If air taxis are safe, consumers will use them

03 June 2021
The Cavorite X5 eVTOL aircraft, a vehicle that the company claims flies similar to traditional aircraft. Source: Horizon Aircraft

Air taxis are promising to be a new way to ferry passengers from town-to-town or through a busy commute day, but safety remains the critical priority for operators and manufacturers, according to a new study from Horizon Aircraft.

The study across 10 countries in North America, Europe, Africa, Oceania and Asia found that 65% of adults will fly in electric vertical take off and landing (eVTROL) air taxis once approved by regulators. Additionally, 61% would use air taxis in other countries where regulators have approved them.

In the study, three out of four surveyed (or 76%) worried about eVTOL safety and said it was the biggest deterrent for using air taxis while 69% would want reassurances about the training of pilots.

About 47% worried about the cost of flights while 38% worry about the comfort of flights and 43% are worried about the environmental impact.

Of those who would use flying cars, people in the United Arab Emirates (UAE) and India would most likely use an air taxi once they are approved at 87% and 82%, respectively. South Africans are also the most positive about the use of air taxis in other countries.

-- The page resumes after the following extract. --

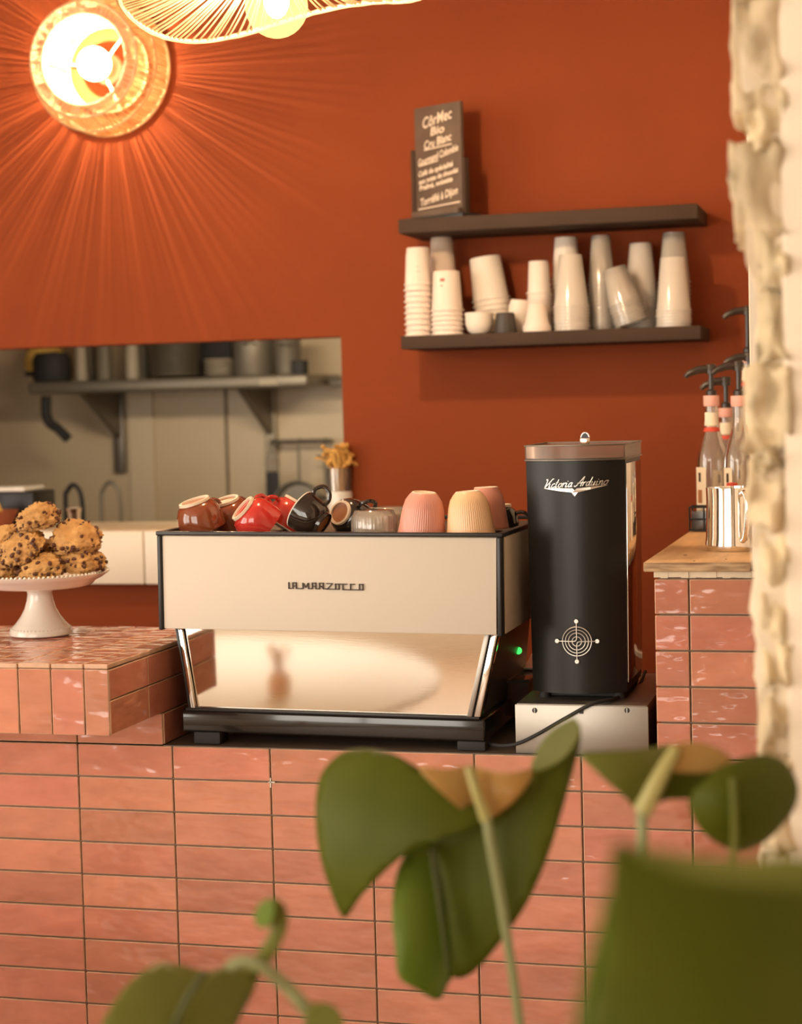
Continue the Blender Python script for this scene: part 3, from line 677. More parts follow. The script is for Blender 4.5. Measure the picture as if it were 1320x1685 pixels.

“There is strong support for the concept of air taxis and the eVTOL market in general worldwide, people are keen to use the aircraft, and very positive about the development of the sector,” said Brandon Robinson, CEO and co-founder of Horizon Aircraft.

Robinson said the proof of this is in the $900 million investments made in the eVTOL market in the first six months of 2020 with more investment forecasted in the coming years.

“The challenge for the industry is designing aircraft which are commercially viable and which, most importantly, meet the highest standards of safety to meet passenger expectations,” Robinson said.

Horizon Aircraft, which Astro entered into a binding agreement to buy in February, has developed the Cavorite X5, which the company claims flies similarly to a normal aircraft but is all-electric.